What the Government really thinks about what's in the Fiscal Treaty

Despite describing one of the main measurements in the Treaty as “highly uncertain” and “unrealistic”, the Government still wants to put it in the Constitution. By Michael Taft.

A kind of surprising question, you might think. Sure, they’re the ones who negotiated it, signed it and now asking people to vote for it.  They must think it’s great. Yet they publish documents criticising one of the main elements in the Treaty; namely, the structural deficit. In short, the Government’s position is: “These are bad measurements, now please put them into the Constitution.”

The structural deficit attempts to tell us how much of the deficit is cyclical (or will disappear when the economy returns to full growth) and how much is structural (will remain with us even after the economy returns to full growth). A structural deficit means the Government must take action – it must raise taxes, cut spending or do a bit of both to get rid of the structural bit.

It does this by estimating the gap between our actual growth rate and our potential growth rate – this is called the output. The potential growth rate is estimated on the basis of what our growth rate would look like if we were fully utilising all our capacity (capital, labour, production, etc.). The higher the gap between the two, the lower the structural deficit; the lower the gap, the higher the structural deficit. Ok, a bit abbreviated but that’s the gist.

You can immediately see the problems: both the structural deficit and the “output gap” are artificial measurements. You can’t actually measure these, you have to estimate them. Nothing in principle wrong with that - but not the stuff you’d lay a bet in the bookies. Indeed, Davy Stockbrokers said:

“Structural budget deficit target is a poor choice as official estimates differ starkly and are prone to revision over time. The choice of the 0.5% structural budget target is exceptionally poor... as a theoretical concept, the structural budget deficit is unobservable as the estimates are prone to revision and subject to dispute long after the event.”

Hmm. “Exceptionally poor”, “theoretical”, “estimates differ starkly”, “subject to dispute” – just the thing to stick into our Constitution.

The funny thing is that the Government says much the same thing. In the last budget, in their Economic and Fiscal Framework, this is what they said about the structural deficit:

“... the exact size of the structural element is, of course, highly uncertain.”

But that’s the mild bit.
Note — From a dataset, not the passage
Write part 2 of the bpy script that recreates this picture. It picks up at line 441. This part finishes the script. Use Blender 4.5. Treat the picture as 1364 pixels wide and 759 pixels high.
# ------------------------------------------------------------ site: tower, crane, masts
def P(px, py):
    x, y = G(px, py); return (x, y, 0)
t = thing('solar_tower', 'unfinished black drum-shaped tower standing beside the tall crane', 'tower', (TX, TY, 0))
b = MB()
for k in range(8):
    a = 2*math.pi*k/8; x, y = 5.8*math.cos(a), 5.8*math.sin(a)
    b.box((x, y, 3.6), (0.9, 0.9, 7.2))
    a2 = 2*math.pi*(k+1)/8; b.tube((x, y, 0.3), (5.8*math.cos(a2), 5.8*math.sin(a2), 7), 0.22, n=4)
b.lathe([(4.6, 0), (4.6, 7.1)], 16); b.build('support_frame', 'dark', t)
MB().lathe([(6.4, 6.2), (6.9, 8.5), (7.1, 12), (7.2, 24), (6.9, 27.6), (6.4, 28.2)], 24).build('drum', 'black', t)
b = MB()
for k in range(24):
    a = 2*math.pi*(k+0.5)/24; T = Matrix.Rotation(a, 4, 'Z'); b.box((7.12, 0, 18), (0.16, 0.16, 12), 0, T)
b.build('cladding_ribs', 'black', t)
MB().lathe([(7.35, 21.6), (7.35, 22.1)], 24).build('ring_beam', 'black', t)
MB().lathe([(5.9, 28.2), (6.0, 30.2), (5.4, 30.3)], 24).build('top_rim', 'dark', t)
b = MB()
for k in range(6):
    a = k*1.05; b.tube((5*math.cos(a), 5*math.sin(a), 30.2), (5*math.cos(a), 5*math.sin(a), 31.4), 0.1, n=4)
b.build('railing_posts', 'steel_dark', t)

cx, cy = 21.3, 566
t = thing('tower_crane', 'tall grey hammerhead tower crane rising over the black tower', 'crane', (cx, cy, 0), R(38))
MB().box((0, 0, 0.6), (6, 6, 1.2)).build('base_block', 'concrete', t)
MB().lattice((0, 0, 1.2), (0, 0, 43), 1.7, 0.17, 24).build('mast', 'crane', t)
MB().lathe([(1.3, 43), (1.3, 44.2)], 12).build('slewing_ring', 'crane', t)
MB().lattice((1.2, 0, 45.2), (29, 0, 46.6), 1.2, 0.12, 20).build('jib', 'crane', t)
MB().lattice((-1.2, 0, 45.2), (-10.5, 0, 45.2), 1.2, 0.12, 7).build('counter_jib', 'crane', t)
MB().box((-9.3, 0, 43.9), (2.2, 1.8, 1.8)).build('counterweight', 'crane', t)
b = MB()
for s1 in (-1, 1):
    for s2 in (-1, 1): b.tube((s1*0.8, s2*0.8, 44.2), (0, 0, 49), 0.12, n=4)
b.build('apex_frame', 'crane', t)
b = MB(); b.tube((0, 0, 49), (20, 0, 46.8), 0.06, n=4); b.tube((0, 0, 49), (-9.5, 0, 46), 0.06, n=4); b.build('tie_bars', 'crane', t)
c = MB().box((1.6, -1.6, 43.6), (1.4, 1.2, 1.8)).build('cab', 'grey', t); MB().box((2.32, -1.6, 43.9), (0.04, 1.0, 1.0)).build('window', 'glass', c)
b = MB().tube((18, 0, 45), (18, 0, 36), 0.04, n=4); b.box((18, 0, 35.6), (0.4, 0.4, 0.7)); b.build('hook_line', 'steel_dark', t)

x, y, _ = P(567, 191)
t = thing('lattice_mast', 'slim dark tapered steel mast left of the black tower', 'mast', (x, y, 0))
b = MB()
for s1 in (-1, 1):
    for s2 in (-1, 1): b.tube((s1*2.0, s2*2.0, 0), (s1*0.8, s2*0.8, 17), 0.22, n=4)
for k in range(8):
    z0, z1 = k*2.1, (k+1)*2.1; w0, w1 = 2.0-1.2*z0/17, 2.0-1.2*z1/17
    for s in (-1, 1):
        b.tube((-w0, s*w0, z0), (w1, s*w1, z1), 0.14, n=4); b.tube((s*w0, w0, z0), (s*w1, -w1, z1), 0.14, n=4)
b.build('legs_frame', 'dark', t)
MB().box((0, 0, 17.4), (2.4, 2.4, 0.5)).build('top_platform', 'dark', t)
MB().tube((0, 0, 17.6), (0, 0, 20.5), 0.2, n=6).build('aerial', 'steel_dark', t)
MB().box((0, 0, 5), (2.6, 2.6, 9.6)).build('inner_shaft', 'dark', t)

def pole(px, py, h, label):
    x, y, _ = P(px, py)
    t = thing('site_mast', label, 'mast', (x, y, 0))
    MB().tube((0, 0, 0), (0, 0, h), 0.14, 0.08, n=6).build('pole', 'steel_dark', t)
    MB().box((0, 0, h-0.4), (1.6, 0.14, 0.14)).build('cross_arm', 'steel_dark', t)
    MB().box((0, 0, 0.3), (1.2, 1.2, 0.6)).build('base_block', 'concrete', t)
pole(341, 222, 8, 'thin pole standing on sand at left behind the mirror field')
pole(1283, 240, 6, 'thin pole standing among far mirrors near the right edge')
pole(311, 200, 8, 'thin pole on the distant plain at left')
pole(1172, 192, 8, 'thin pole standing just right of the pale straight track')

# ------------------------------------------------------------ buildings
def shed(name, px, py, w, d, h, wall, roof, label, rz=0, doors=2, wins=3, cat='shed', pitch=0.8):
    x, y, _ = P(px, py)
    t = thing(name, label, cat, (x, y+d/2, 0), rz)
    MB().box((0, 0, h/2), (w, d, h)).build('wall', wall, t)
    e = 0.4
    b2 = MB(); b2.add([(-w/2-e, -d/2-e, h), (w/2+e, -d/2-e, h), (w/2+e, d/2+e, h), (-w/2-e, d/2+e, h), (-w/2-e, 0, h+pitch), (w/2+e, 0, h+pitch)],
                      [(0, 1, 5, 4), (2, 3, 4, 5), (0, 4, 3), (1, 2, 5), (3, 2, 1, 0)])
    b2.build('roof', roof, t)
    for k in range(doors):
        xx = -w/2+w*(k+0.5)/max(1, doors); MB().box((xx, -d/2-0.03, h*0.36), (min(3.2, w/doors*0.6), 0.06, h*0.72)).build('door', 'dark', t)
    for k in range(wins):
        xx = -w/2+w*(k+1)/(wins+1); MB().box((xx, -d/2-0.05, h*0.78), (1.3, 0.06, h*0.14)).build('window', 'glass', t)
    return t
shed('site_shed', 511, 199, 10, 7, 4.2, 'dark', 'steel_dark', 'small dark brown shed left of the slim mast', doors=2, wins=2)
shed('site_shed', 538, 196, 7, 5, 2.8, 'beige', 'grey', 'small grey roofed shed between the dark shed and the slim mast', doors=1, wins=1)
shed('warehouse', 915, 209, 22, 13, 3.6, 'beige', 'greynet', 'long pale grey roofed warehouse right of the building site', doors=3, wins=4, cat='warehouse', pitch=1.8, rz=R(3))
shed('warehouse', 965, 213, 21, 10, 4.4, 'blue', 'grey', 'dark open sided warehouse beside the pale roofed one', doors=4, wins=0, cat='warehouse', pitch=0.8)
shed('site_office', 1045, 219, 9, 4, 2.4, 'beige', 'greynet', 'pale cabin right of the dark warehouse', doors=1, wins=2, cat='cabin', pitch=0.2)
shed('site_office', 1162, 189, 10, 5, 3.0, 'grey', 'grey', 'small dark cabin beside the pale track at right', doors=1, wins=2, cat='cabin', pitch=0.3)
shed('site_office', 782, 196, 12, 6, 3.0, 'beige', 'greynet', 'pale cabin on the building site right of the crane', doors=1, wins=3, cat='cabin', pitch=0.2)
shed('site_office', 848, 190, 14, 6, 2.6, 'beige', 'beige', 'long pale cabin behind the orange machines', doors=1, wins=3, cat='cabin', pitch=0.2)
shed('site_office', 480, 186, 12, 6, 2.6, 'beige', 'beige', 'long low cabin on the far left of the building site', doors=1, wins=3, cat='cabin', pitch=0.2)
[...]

When the Department of Finance used the EU’s method of estimating the “output gap” upon which the structural deficit is determined, they found a big big problem.

“Moreover, further out the forecast horizon, the production function methodology [the EU method] implies a positive output gap – that overheating pressures are emerging, which does not appear realistic.”

The Department used the EU method and found that the economy was overheating by 2015.  Overheating?! Unemployment is estimated to be 12%; GDP has still to return to pre-recession levels; all the components of domestic demand (consumer spending, investment, etc.) are well, well below pre-crisis levels; we have more people – yet the EU says the economy will be overheating.

No wonder the Department of Finance said it appeared “unrealistic”.  That’s diplomatic-speak for “this is a pile puppy-poo”.

And yet, the Government – having described one of the main measurements in the Treaty as “highly uncertain” and “unrealistic” – still want us to put this into the Constitution.

Thank god it’s Friday. I wish every day up to the referendum was Friday.

But I fear this debate will be a permanent Monday.